Return the lines exactly as they stand, from the first of the material through the line containing "b.build('children_symbol', 'black', plate)".

§ Information supplied
++++++++++++++++++++

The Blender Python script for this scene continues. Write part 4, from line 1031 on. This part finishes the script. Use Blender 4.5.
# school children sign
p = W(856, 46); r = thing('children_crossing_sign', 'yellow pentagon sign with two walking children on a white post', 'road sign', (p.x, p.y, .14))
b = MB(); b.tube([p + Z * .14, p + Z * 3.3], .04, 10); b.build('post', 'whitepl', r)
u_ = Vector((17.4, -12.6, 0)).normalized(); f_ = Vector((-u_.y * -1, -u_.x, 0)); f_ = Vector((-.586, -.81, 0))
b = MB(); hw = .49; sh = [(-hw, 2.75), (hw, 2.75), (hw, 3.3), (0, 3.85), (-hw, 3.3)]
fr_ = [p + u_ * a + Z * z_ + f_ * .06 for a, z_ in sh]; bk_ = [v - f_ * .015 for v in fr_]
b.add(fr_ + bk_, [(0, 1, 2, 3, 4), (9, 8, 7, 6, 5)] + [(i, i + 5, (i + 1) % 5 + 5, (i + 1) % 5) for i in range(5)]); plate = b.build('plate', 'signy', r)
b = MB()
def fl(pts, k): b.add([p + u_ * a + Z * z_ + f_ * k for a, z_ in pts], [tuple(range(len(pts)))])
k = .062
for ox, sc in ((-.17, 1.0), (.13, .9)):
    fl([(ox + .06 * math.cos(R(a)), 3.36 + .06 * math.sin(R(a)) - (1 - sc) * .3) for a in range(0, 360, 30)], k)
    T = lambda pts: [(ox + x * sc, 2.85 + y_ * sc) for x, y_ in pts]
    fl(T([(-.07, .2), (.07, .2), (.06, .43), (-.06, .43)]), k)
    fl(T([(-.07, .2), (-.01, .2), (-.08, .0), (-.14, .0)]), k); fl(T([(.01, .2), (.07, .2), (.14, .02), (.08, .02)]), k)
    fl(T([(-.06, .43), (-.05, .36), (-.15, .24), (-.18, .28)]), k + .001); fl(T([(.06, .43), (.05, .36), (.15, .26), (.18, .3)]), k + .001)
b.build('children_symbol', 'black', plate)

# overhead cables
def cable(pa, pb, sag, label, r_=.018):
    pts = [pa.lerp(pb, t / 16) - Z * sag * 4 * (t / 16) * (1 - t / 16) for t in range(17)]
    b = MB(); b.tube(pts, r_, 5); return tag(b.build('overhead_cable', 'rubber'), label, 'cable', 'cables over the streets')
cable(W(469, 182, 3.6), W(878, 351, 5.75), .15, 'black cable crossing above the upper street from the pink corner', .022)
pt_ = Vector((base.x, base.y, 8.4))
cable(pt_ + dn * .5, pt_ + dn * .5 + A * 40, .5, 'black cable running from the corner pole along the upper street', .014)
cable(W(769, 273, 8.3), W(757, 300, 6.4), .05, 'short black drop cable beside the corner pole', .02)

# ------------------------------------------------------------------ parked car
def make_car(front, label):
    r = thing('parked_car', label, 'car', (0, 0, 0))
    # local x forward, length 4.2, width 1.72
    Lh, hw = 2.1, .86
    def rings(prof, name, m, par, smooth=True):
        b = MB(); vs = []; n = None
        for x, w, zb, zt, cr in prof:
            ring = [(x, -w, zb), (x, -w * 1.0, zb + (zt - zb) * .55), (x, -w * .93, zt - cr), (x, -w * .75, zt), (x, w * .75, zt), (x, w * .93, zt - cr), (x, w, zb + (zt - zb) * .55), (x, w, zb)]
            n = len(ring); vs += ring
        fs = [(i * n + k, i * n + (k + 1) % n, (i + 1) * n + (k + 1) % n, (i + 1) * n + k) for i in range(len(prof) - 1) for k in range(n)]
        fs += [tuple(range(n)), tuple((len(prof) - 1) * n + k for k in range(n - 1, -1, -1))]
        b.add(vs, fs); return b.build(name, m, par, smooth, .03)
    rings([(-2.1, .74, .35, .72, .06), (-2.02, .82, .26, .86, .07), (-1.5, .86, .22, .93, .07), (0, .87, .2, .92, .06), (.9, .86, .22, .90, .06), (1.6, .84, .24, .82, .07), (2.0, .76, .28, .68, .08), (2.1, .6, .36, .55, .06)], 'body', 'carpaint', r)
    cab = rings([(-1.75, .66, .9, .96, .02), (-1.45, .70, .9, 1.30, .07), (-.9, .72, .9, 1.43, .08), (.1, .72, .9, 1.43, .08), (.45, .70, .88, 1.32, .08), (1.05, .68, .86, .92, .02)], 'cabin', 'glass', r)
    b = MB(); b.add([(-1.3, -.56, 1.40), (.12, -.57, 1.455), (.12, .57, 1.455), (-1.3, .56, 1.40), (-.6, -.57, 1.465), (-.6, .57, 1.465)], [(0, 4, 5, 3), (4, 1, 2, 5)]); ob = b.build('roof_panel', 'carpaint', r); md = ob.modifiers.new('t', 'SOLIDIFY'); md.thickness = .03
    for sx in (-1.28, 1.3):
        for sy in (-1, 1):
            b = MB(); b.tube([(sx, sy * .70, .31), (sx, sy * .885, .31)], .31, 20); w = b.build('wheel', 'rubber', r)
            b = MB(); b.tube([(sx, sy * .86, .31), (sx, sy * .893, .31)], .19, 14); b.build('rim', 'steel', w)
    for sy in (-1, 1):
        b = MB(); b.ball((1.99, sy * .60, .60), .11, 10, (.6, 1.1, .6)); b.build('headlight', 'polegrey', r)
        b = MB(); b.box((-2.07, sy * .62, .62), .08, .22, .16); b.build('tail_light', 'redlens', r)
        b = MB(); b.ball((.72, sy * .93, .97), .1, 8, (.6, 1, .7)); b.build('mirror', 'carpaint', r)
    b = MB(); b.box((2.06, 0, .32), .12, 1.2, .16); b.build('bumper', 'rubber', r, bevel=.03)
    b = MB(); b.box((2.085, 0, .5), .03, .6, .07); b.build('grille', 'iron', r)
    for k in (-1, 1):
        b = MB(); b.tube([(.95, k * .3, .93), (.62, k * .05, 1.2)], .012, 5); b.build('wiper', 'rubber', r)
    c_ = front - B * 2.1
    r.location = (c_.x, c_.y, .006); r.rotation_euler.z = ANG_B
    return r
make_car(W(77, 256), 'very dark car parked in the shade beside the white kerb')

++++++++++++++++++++

§ Solution to this task
The Blender Python script for this scene continues. Write part 4, from line 1031 on. This part finishes the script. Use Blender 4.5.
# school children sign
p = W(856, 46); r = thing('children_crossing_sign', 'yellow pentagon sign with two walking children on a white post', 'road sign', (p.x, p.y, .14))
b = MB(); b.tube([p + Z * .14, p + Z * 3.3], .04, 10); b.build('post', 'whitepl', r)
u_ = Vector((17.4, -12.6, 0)).normalized(); f_ = Vector((-u_.y * -1, -u_.x, 0)); f_ = Vector((-.586, -.81, 0))
b = MB(); hw = .49; sh = [(-hw, 2.75), (hw, 2.75), (hw, 3.3), (0, 3.85), (-hw, 3.3)]
fr_ = [p + u_ * a + Z * z_ + f_ * .06 for a, z_ in sh]; bk_ = [v - f_ * .015 for v in fr_]
b.add(fr_ + bk_, [(0, 1, 2, 3, 4), (9, 8, 7, 6, 5)] + [(i, i + 5, (i + 1) % 5 + 5, (i + 1) % 5) for i in range(5)]); plate = b.build('plate', 'signy', r)
b = MB()
def fl(pts, k): b.add([p + u_ * a + Z * z_ + f_ * k for a, z_ in pts], [tuple(range(len(pts)))])
k = .062
for ox, sc in ((-.17, 1.0), (.13, .9)):
    fl([(ox + .06 * math.cos(R(a)), 3.36 + .06 * math.sin(R(a)) - (1 - sc) * .3) for a in range(0, 360, 30)], k)
    T = lambda pts: [(ox + x * sc, 2.85 + y_ * sc) for x, y_ in pts]
    fl(T([(-.07, .2), (.07, .2), (.06, .43), (-.06, .43)]), k)
    fl(T([(-.07, .2), (-.01, .2), (-.08, .0), (-.14, .0)]), k); fl(T([(.01, .2), (.07, .2), (.14, .02), (.08, .02)]), k)
    fl(T([(-.06, .43), (-.05, .36), (-.15, .24), (-.18, .28)]), k + .001); fl(T([(.06, .43), (.05, .36), (.15, .26), (.18, .3)]), k + .001)
b.build('children_symbol', 'black', plate)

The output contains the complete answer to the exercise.